Credit: Hertzog, Samuel Joseph: CERN

Ten years since the discovery of the Higgs boson

Ten years ago, on 4 July 2012, an international collaboration of particle physicists announced to the world that they had independently observed a new particle – the Higgs boson.

The finding came out of the ATLAS and CMS experiments at the Large Hadron Collider at CERN; Oxford researchers were key contributors to the discovery and have continued to play a leading role in Higgs-boson research ever since.

The long-awaited discovery came almost 50 years after the boson was predicted by Peter Higgs and separately by François Englert and Robert Brout in 1964. Their theory explained how particles acquired mass through interactions with the Higgs field and it became a key part of the Standard Model of Particle Physics. However, confirming the theory by finding the Higgs boson was beyond the reach of experiments at the time.

After the W and Z bosons were discovered at CERN in 1983, and the top quark at Fermilab in 1995, the Higgs was the remaining ‘missing piece’ in the Standard Model.

The Large Hadron Collider (LHC) began operation in 2008 and started colliding high-energy protons in 2010. The Higgs could be produced by various processes, but as it only lives momentarily, the challenge was to identify its signature. The ATLAS semiconductor tracker (SCT) detector, assembled in Oxford was used to identify the electron and muon tracks produced by W boson decays.

Professor Chris Hays and the Oxford group played a leading role in the study of the Higgs decaying into other particles while Professors Daniela Bortoletto and Ian Shipsey played leading roles in building the CMS silicon pixel detector, which would prove crucial in the search for the Higgs.

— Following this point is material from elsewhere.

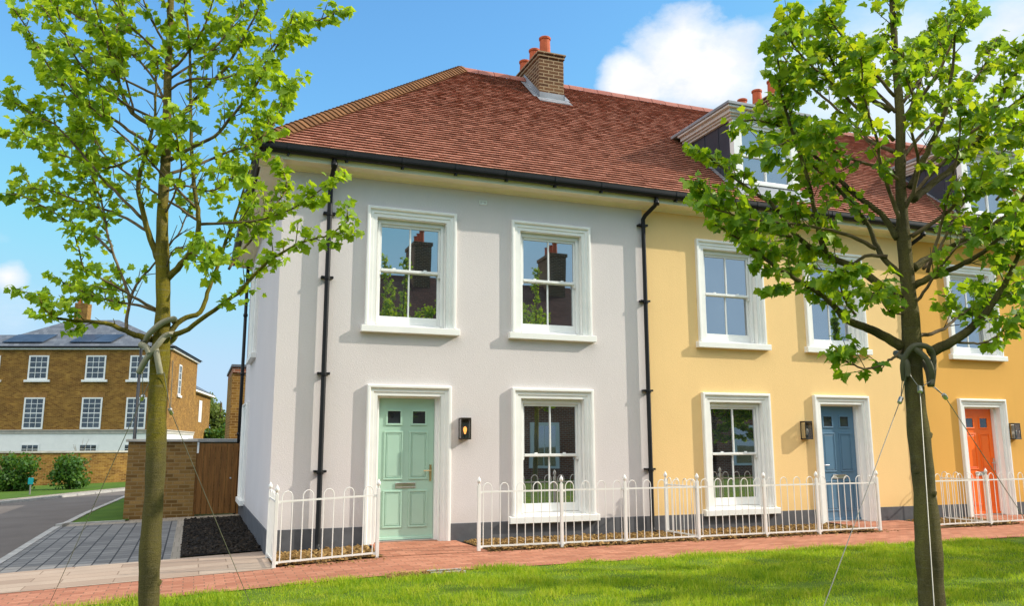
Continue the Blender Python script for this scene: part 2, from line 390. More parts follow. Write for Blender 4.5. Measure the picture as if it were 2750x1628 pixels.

The discovery of a new particle was announced on 4 July 2012. Weeks later, the experiments published their observations in Physics Letters B, including the Oxford group’s contributions to an observed excess of W-boson pairs at ATLAS. In 2013, The Nobel Prize in physics was awarded to François Englert and Peter Higgs.

During the ten years since the discovery, Oxford researchers have analysed data to identify and measure the ways the Higgs boson can decay. In 2018, Oxford was involved in the first observation of the Higgs boson decaying to a pair of b-quarks. The first evidence of the very rare process where a Higgs boson decays to two muons was announced in 2020.

The group are now using the Higgs boson to probe for new scientific phenomena and search for answers to mysteries like the nature of dark matter and the origin of the matter-antimatter asymmetry of the universe. The Higgs boson is a unique particle. It can interact with any particle with mass. Studying these interactions could be a key to further understanding our universe.

The LHC shut down in 2018 to upgrade the accelerator and detectors. It will be starting up again for Run 3 on 5 July with the promise of more exciting discoveries to come.